SMASH-series sights first entered service with the Israel Defense Forces (IDF) in 2018. They then emerged in the hands of U.S. special operations forces in Syria in 2020, with an emphasis on their counter-drone capabilities. The U.S. Army and U.S. Marine Corps have also since acquired SMASH sights for use by conventional units.

A member of the U.S. Army fires an M4 carbine with a SMASH 2000 sight at a box suspended underneath a small drone during training in Syria in 2020. U.S. Army

The threats that drones, including weaponized commercial types, pose on and off traditional battlefields are not new, as The War Zone has highlighted on many occasions in the past. The low barrier to entry means lower-end drone capabilities, especially, are steadily proliferating globally, even among non-state actors. However, their ubiquity on both sides of the conflict in Ukraine has been particularly visible.

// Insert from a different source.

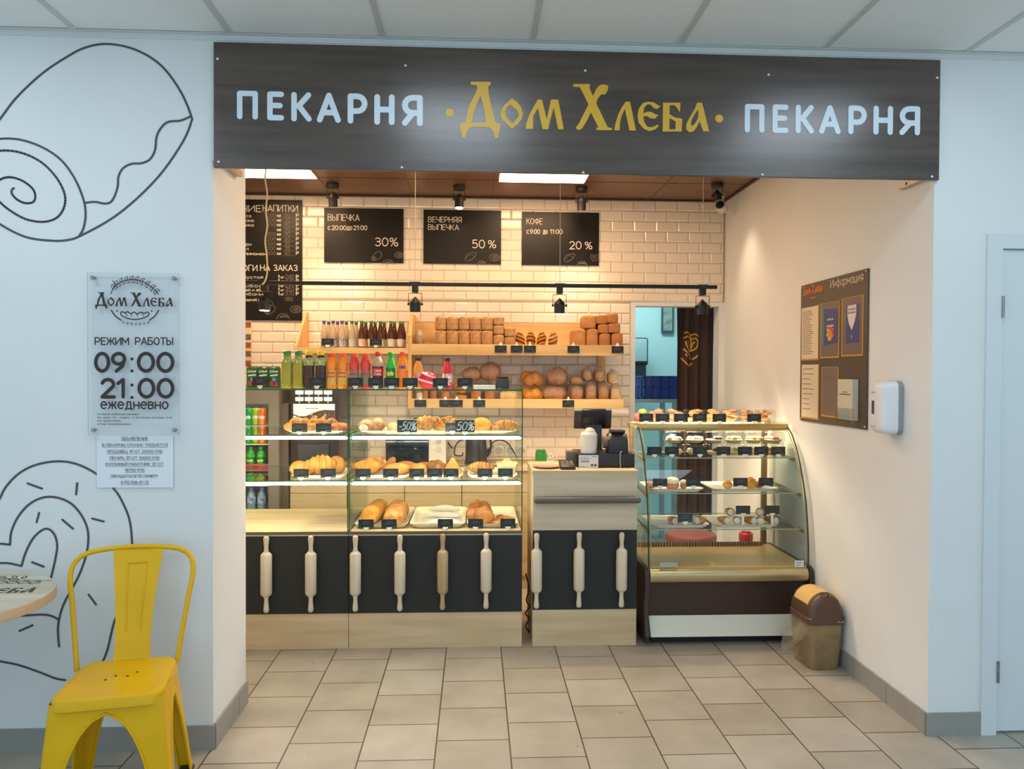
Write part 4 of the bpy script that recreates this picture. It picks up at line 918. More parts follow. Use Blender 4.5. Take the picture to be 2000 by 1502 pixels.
# bread rack: two shelves
rx0, rx1 = PX(803, YR, 740), PX(1217, YR, 740)
zu0, zu1 = PZ(694, YR, 1000), PZ(673, YR, 1000); zl0, zl1 = PZ(797, YR, 1000), PZ(779, YR, 1000)
t = thing('bread_rack', 'two-tier pine bread rack on the tiled wall', 'shelf', ((rx0+rx1)/2, yb_-.17, zl0))
for z0, z1 in ((zu0, zu1), (zl0, zl1)):
    MB().box(rx0+.004, rx1, YR, yb_-.013, z0+.03, z0+.046).build('shelf_board', pine, t)
    MB().box(rx0+.004, rx1, YR-.02, YR-.0005, z0, z1).build('front_rail', pine, t)
    MB().box(rx0+.004, rx1, yb_-.012, yb_, z0+.03, z0+(.25 if z0 == zu0 else .1)).build('back_board', pine, t)
ztop = PZ(612, YR+.1, 803)
MB().prism([(YR-.02, zl0-.004), (yb_, zl0-.004), (yb_, ztop), (YR+.12, ztop), (YR-.02, zu1+.06)], lambda a, b: Vector((rx0-.02, a, b)), lambda a, b: Vector((rx0+.0035, a, b))).build('side_panel', pine_z, t)
MB().box(PX(1166, yb_, 700), PX(1181, yb_, 700), yb_-.03, yb_-.0125, zl0+.1, zu0+.028).build('support_block', pine_z, t)
ZU, ZL = zu0+.0465, zl0+.0465
tag_row([(978,680),(1009,681),(1035,681),(1120,680),(1206,684)], 680, YR-.024, zu1-.004, 'clipped to the upper bread shelf', True)
tag_row([(821,784),(870,781),(892,783),(936,786),(1110,783)], 783, YR-.024, zl1-.004, 'clipped to the lower bread shelf', True)
tag_row([640, 734], 676, YR-.02, zs1+.0042, 'on the front of the small bottle shelf')
# small bottles, two rows of nine
bs = [(.018,0),(.0235,.005),(.0235,.04),(.0225,.075),(.024,.1),(.0235,.125),(.015,.165),(.0105,.185),(.0105,.195)]
kinds = [((196,172,140),(64,74,150),(58,64,140)), ((196,172,140),(64,74,150),(70,58,140)), ((196,172,140),(70,70,140),(62,62,140)), ((186,168,132),(34,108,70),(150,150,116)),
         ((84,44,28),(40,120,62),(222,130,48)), ((84,44,28),(40,120,62),(140,170,60)), ((84,44,28),(40,120,62),(140,170,60)), ((78,40,28),(60,120,60),(206,178,150)), ((78,40,28),(60,120,60),(206,178,150))]
us = [633, 650.5, 668, 687.5, 706.5, 725, 743, 763.5, 782]
ys0 = YR+.035
for i, (u, (c_, cc, cl)) in enumerate(zip(us, kinds)):
    nm = 'clear' if i < 4 else 'dark'
    t = bottle('lemonade_bottle', '%s bottle from the left in the front row of the small bottle shelf' % ORD[i], (PX(u, ys0, 660), ys0, zs0+.0182), 'small bottles on the wall shelf', bs,
        liq('small_%d' % c_[0], c_), mat('scap%d%d' % (cc[0], cc[2]), cc, .4), .0125, .014, mat('slabel%d%d' % (cl[0], cl[1]), cl, .4, var=(70, .3), c2=(226, 220, 206)), (.03, .085), seg=14)
    x2 = PX(u, ys0, 660)+.016
    dup(t, (x2 if i < 8 else x2-.008, ys0+.085, zs0+.0182), 0, '%s bottle from the left in the back row of the small bottle shelf' % ORD[i])
# ================================================================== BREAD
crust = lambda n, c, c2, s=18, r=.55: mat(n, c, r, var=(s, .3), c2=c2, bump=(60, .25))
rye = crust('rye_crust', (190, 146, 96), (154, 108, 64), 30); gold_b = crust('golden_crust', (204, 148, 88), (170, 110, 58), 9); tan_b = crust('tan_crust', (190, 128, 72), (162, 98, 50), 9)
dark_b = crust('dark_crust', (184, 124, 80), (146, 90, 54), 14); yel = crust('butter_crust', (226, 168, 74), (196, 122, 40), 10); pale_d = crust('pale_dough', (232, 206, 156), (214, 176, 116), 14)
sug = mat('sugar_white', (216, 208, 198), .7, bump=(90, .3)); flake = crust('flaky_crust', (214, 160, 84), (170, 104, 44), 26); choc_b = crust('chocolate_glaze', (128, 72, 38), (96, 50, 28), 12, .35)
bagm = film('bread_bag', (226, 208, 190), .28)
def loaf_mesh(w_, d_, h_, crown=.012):
    def fn(v):
        k = v.copy(); a = (v.x/(w_/2)); e = 1-.05*max(0, -v.z/(h_/2))
        k.x *= e; k.z += crown*max(0, 1-a*a)*(1 if v.z > 0 else 0); k.y -= .01*(1-a*a)*(1 if v.y < 0 else 0)
        return k
    return MB().rbox((0, 0, h_/2), (w_, d_, h_), min(w_, h_)*.15, 3, fn=fn, cuts=2)
def loaves(name, lst, y, m, grp, where, d_=.19, cat='bread'):
    for u0, u1, v0, v1, lab, zb in lst:
        w_ = (u1-u0)/FPX*y*1.0; h_ = (v1-v0)/FPX*y
        o = loaf_mesh(w_, d_, h_*.93, h_*.07).build(name, m)
        o.location = (PX((u0+u1)/2, y, (v0+v1)/2), y+d_/2, zb); tag(o, lab, cat, grp)
yl = 5.40
g1 = 'brick loaves on the upper bread shelf'
cols_ = [(849.5,872),(872,896),(896,917.5),(917.5,940),(940,963.5)]
lst = []
for i, (a, b) in enumerate(cols_):
    h1 = 36/FPX*yl
    lst.append((a, b, 637, 673, '%s brown brick loaf from the left in the bottom row of the upper shelf' % ORD[i], ZU))
    lst.append((a, b, 610, 637, '%s brown brick loaf from the left in the top row of the upper shelf' % ORD[i], ZU+h1))
h1 = 28/FPX*yl; h2 = 18/FPX*yl
for (v0, v1, z, n) in ((645, 673, ZU, 'bottom'), (627, 645, ZU+h1, 'middle'), (610, 627, ZU+h1+h2, 'top')): lst.append((963.5, 985, v0, v1, n+' of three short brown loaves stacked right of the brick loaves', z))
lst.append((985, 1007, 649, 673, 'lower of two short brown loaves beside the braided buns', ZU)); lst.append((985, 1007, 631, 649, 'upper of two short brown loaves beside the braided buns', ZU+24/FPX*yl))
loaves('brick_loaf', lst, yl, rye, g1, '')
g2 = 'golden loaves at the right of the upper bread shelf'
k = 1/FPX*yl
loaves('tin_loaf', [(1118,1145,632,673,'tall golden loaf at the left of the golden loaf pile', ZU), (1145,1169,632,673,'tall golden loaf at the bottom, second from the left of the pile', ZU), (1139,1165,605,632,'tall golden loaf lying on the second column of the pile', ZU+41*k)], yl, gold_b, g2, '')
loaves('tin_loaf', [(1170,1193,641,673,'bottom tan loaf in the third column of the golden loaf pile', ZU), (1168,1190,623,641,'middle tan loaf in the third column of the golden loaf pile', ZU+32*k), (1164,1187,605,623,'top tan loaf in the third column of the golden loaf pile', ZU+50*k),
   (1194,1217,640,673,'bottom tan loaf in the rightmost column of the golden loaf pile', ZU), (1188,1212,621,640,'middle tan loaf in the rightmost column of the golden loaf pile', ZU+33*k), (1184,1208,602,621,'top tan loaf in the rightmost column of the golden loaf pile', ZU+52*k)], yl, tan_b, g2, '')
# wrapped round loaf at the left end
p = thing('wrapped_loaf', 'arched wrapped loaf at the left end of the upper bread shelf', 'bread', (PX(819, 5.45, 655), 5.45, ZU))
MB().blob((0, 0, .062), (.038, .05, .07), 18, 12, flat=.9).build('loaf', crust('wrapped_crust', (176, 128, 84), (110, 66, 40), 30), p, world=False)
MB().blob((0, 0, .064), (.042, .054, .073), 18, 12, flat=.9).build('bag', film('loaf_bag', (226, 210, 190), .3), p, world=False)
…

In Ukraine, small commercial drones armed with warheads that are designed to crash into their targets and detonate, as well as ones configured to release small improvised munitions, have proven to be a particular menace. These kinds of drones have sometimes themselves been capable of destroying or at least seriously damaging tanks and armored vehicles, as well as engaging unarmored targets and even individual personnel. This reality can be clearly seen in the videos below.

Many Armed forces around the world, including in the United States, have taken notice and are now pushing to expand and accelerate various counter-drone efforts.

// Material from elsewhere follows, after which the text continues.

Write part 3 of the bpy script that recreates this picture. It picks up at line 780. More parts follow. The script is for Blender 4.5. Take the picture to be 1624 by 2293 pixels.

Addressing the threat posed by drones, including high-end types as well as armed commercial designs, demands more than just something like SMASH X4. The 16th Air Assault Brigade Combat Team says its acquisition of these sights is part of a broader, multi-layered effort that also includes a new emphasis on “camouflage and dispersion” that is “key to making troops and kit harder for drones to find on the battlefield.”

A member of the 16th Air Assault Brigade Combat Team wears a helmet with camouflage webbing while training with an L85A3 rifle with a SMASH X4 sight. Crown Copyright

“The importance of uncrewed aerial vehicles on the modern battlefield is undeniable,” James Cartlidge, U.K. Minister for Defense Procurement, said last year when the contract for the SMASH sights was first announced. “Alongside procuring, developing, and deploying this technology in a range of different ways, we must also be proactive in ensuring our Armed Forces can protect against their use by adversaries.”

Smart Shooter’s computerized sights will give British forces, starting with the 16th Air Assault Brigade Combat Team, an additional tool for tackling the rising drone threat.